### RECORDS PROVIDED
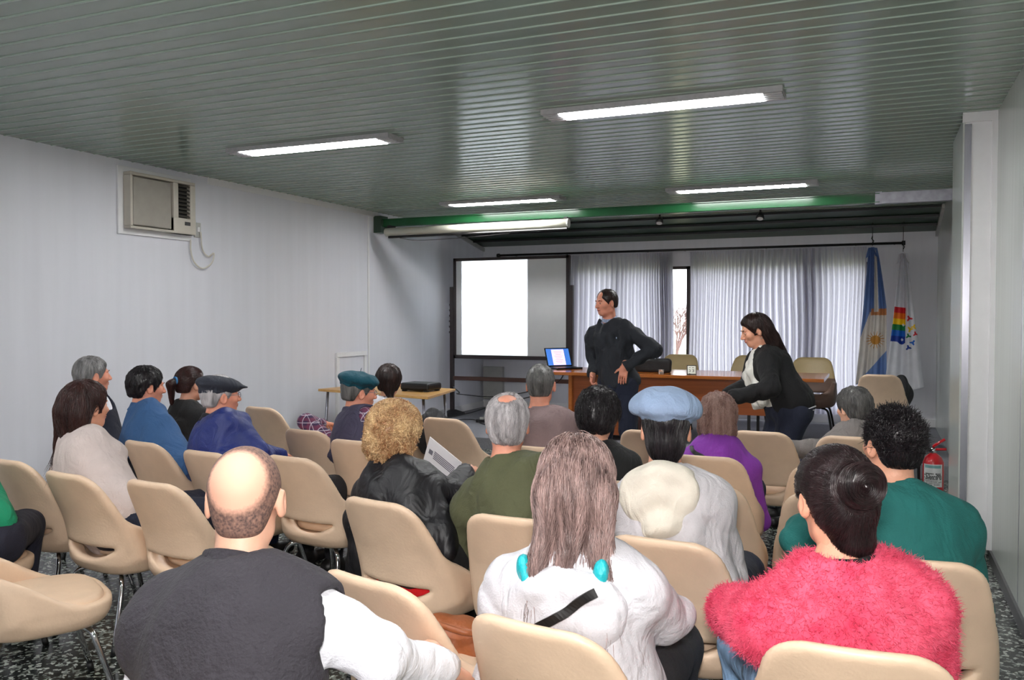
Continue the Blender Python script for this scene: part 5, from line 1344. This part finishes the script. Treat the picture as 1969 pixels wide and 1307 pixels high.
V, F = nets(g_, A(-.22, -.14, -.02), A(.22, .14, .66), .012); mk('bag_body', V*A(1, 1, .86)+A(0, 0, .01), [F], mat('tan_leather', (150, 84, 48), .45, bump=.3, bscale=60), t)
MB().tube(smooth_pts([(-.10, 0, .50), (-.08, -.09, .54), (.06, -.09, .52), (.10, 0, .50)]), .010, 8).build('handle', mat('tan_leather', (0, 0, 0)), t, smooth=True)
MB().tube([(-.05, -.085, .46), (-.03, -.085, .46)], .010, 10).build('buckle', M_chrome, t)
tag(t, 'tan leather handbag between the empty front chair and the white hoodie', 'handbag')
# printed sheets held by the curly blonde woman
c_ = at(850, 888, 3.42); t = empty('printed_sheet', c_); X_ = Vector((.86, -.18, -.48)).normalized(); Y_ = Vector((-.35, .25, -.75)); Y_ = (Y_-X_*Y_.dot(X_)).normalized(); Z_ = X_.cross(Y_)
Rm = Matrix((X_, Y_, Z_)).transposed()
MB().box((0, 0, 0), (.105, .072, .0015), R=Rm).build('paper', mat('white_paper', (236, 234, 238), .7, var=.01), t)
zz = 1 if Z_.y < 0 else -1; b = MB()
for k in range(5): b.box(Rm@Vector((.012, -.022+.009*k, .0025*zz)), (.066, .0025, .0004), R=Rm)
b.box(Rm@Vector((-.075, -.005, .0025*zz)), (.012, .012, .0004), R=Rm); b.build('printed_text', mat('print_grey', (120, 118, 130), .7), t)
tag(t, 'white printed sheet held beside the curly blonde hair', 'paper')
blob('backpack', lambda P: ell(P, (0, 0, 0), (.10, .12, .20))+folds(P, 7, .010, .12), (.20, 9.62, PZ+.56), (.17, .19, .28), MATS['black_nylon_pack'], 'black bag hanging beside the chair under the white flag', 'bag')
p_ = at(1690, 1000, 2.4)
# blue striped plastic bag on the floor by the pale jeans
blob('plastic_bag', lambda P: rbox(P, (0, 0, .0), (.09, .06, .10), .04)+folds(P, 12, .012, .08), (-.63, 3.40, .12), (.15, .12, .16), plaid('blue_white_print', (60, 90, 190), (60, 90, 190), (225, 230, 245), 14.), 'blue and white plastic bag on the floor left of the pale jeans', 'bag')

* * *

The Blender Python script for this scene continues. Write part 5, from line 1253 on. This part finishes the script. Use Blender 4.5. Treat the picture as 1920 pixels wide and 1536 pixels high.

### WORK INSTRUCTIONS
Gather each line that holds "wide".

### SOLUTION BELOW
Continue the Blender Python script for this scene: part 5, from line 1344. This part finishes the script. Treat the picture as 1969 pixels wide and 1307 pixels high.
The Blender Python script for this scene continues. Write part 5, from line 1253 on. This part finishes the script. Use Blender 4.5. Treat the picture as 1920 pixels wide and 1536 pixels high.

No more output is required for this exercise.